Infinitely more

20 Now all glory to God, who is able, through his mighty power at work within us, to accomplish infinitely more than we might ask or think. (Ephesians 3:20 NLT)

What have you asked God for lately? If you are like the rest of us, your prayers are generally pretty limited to what you "think" you or someone else needs in their lives. Based on our limited understanding of both the need at hand and God's means to meet that specific need, we ask for what it is we "think" will resolve or meet that need. This isn't always wrong - God wants us to ask. Yet, I wonder if we were to admit to God a little more frequently that we don't really know what someone needs, or even what we need in this moment, but that we are trusting him to meet the "specific" need in the manner he knows will be the best for us if we'd be more "open" to receiving God's answers?

I know there are times in my own prayer life when I ask for something and then I observe the answer comes in quite a different manner than I ever imagined. It is a good thing I don't limit God by the confines of my imagination or I'd never receive the "best" answer for my need! If God gave us just what we asked for, we could find our "mess" we hoped to receive deliverance from brings us right into an even bigger "mess" we didn't even know existed! This is why we lay our our needs to God and then trust him to answer those needs according to his plan and timing.

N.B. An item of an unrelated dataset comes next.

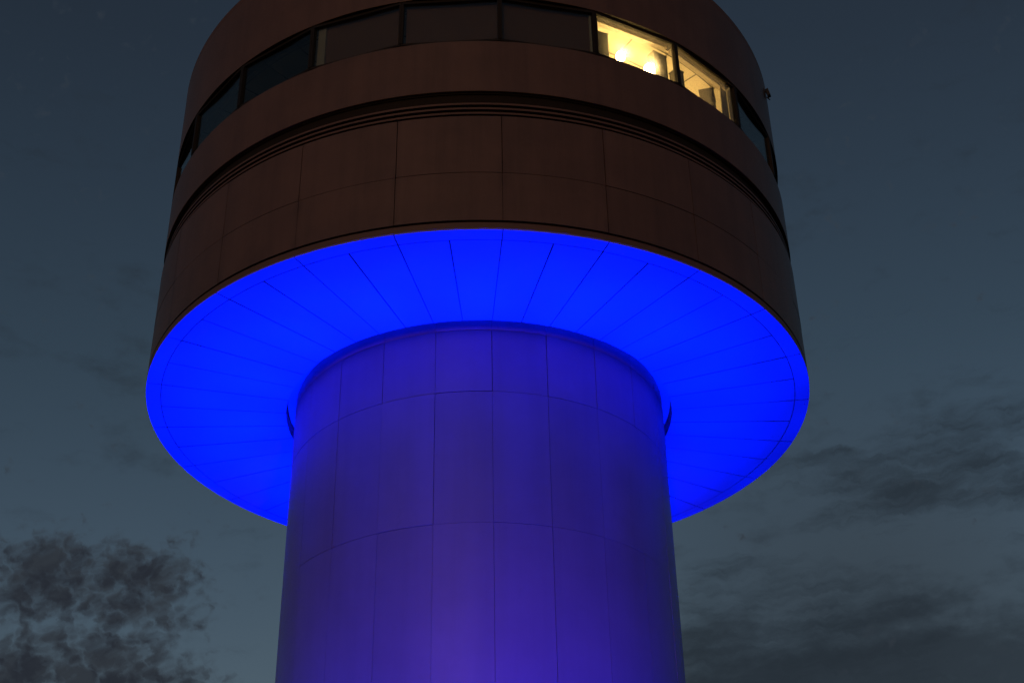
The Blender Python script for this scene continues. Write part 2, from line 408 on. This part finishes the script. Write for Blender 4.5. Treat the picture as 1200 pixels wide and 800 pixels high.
cabinet(32.35, R - .28, .33, .20, .80, 'tall dark olive box right of the two lamps in the first lit window')
cabinet(36.55, R - .27, .20, .20, .62, 'small dark box at the left edge of the second lit window')
cabinet(45.4, R - .34, .44, .28, .66, 'pale olive box with one brighter side in the second lit window').rotation_euler.z = rad(45.4 + 28)
def lamp(az, r, label, hz=.40, rr=.092):
    o = sill_thing('table_lamp', az, r, label, 'lamp', 'lamps shining in the first lit window')
    mb = MB()
    def lathe(mb, prof, n=24):
        for (ra, za), (rb, zb) in zip(prof[:-1], prof[1:]):
            mb.grid([[(ra * math.cos(2 * math.pi * i / n), ra * math.sin(2 * math.pi * i / n), za) for i in range(n + 1)], [(rb * math.cos(2 * math.pi * i / n), rb * math.sin(2 * math.pi * i / n), zb) for i in range(n + 1)]])
    lathe(mb, [(0, 0), (.09, 0), (.09, .02), (.03, .035), (0, .036)]); mb.build('base', BLACK, o)
    mb = MB(); lathe(mb, [(.014, .03), (.014, hz - rr * 1.2)]); mb.build('stem', BLACK, o)
    mb = MB(); lathe(mb, [(rr * math.sin(math.pi * i / 14) * (1.12 - .22 * i / 14), hz - rr * 1.3 * math.cos(math.pi * i / 14)) for i in range(15)]); mb.build('globe', GLOBE, o)
rl = bpy.data.lights.new('room_fill_light', 'POINT'); ro = bpy.data.objects.new('room_fill_light', rl); COL.objects.link(ro)  # unseen fill light added deeper in the room to brighten the second window
ro.location = (.72 * R * math.sin(rad(40)), D - .72 * R * math.cos(rad(40)), RIM + .66 * R); rl.energy = 260; rl.color = (1.0, .58, .20); rl.shadow_soft_size = .15
lamp(24.6, R - .26, 'glaring round lamp nearest the left box in the lit window')
lamp(30.2, R - .26, 'glaring round lamp beside the tall olive box in the lit window', .34, .10)
# pale blind at the right end of the second lit window, light pelmet along both heads
for kk in (1, 2):
    a0, a1 = OFF + kk * STEP, OFF + (kk + 1) * STEP
    mb = MB(); flat(mb, R - .24, a0 + .5, a1 - .5, Z1 - .06, Z1 + .02, .05); mb.build('pelmet', PALE, T)
mb = MB(); flat(mb, R - .20, OFF + 3 * STEP - 2.5, OFF + 3 * STEP - .45, SZ, Z1 - .10, .012); mb.build('side_blind', PALE, T)
mb = MB(); flat(mb, R - .18, OFF + STEP + .5, OFF + STEP + 1.1, SZ, Z1 - .10, .012); mb.build('side_blind', PALE, T)
# little lantern bracketed to the upper wall at the right
fa = rad(69.2); fo = bpy.data.objects.new('wall_lantern', None); COL.objects.link(fo); fo.parent = T
fo.location = ((R) * math.sin(fa), -R * math.cos(fa), RIM + 1.02 * R); fo.rotation_euler = (0, 0, fa)
mb = MB(); mb.box((0, -.006, .04), (.05, 0, 0), (0, .006, 0), (0, 0, .12)); mb.box((0, -.03, .09), (.015, 0, 0), (0, .025, 0), (0, 0, .02)); mb.build('bracket', BLACK, fo)
mb = MB(); mb.box((0, -.075, .03), (.05, 0, 0), (0, .035, -.012), (0, .02, .10)); mb.build('housing', BLACK, fo, bevel=.015)
mb = MB(); mb.box((0, -.065, -.13), (.012, 0, 0), (0, .010, 0), (0, .03, .05)); mb.build('cable_tail', BLACK, fo)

Paul was writing to the Ephesian believers - a group of non-churched Gentiles who were now gathering together with some of the "churched" in the community. It was a group of what some in the religious community of the time considered kind of unusual or even unacceptable - simply because the "non-churched" Gentiles weren't supposed to be God's "chosen" in their eyes. God had a different plan, though. The plan was to reach all men for Christ - not just a select few. If the first churches after Christ's death had restricted the non-churched from their meetings, they would have "interfered with" or "limited" what God intended through the death of his Son.

There are probably more times in this lifetime where we "think" we have things figured out according to God's will - it lines up with what scripture allows, has God at the center of the activity, etc. Then we get "surprised" by an answer that comes in some different form or manner. We forget that God is God! He is the one who knows much better than we do how the end of a matter is to be reached. It may be we get pretty close to this in our imagination or thoughts, but if we continue to limit his movement in and through us by what it is we can imagine or think, we could just be missing out on far more than we ever realize! 

We don't stop praying or asking for those needs to be met. We just lay it out there and then we act upon what we know to be true and right in the matter, trusting God to make things even clearer as we do. In the place of obedient trust, we act upon what we know. In the place of submitted will, we let him act upon what he knows. Just sayin!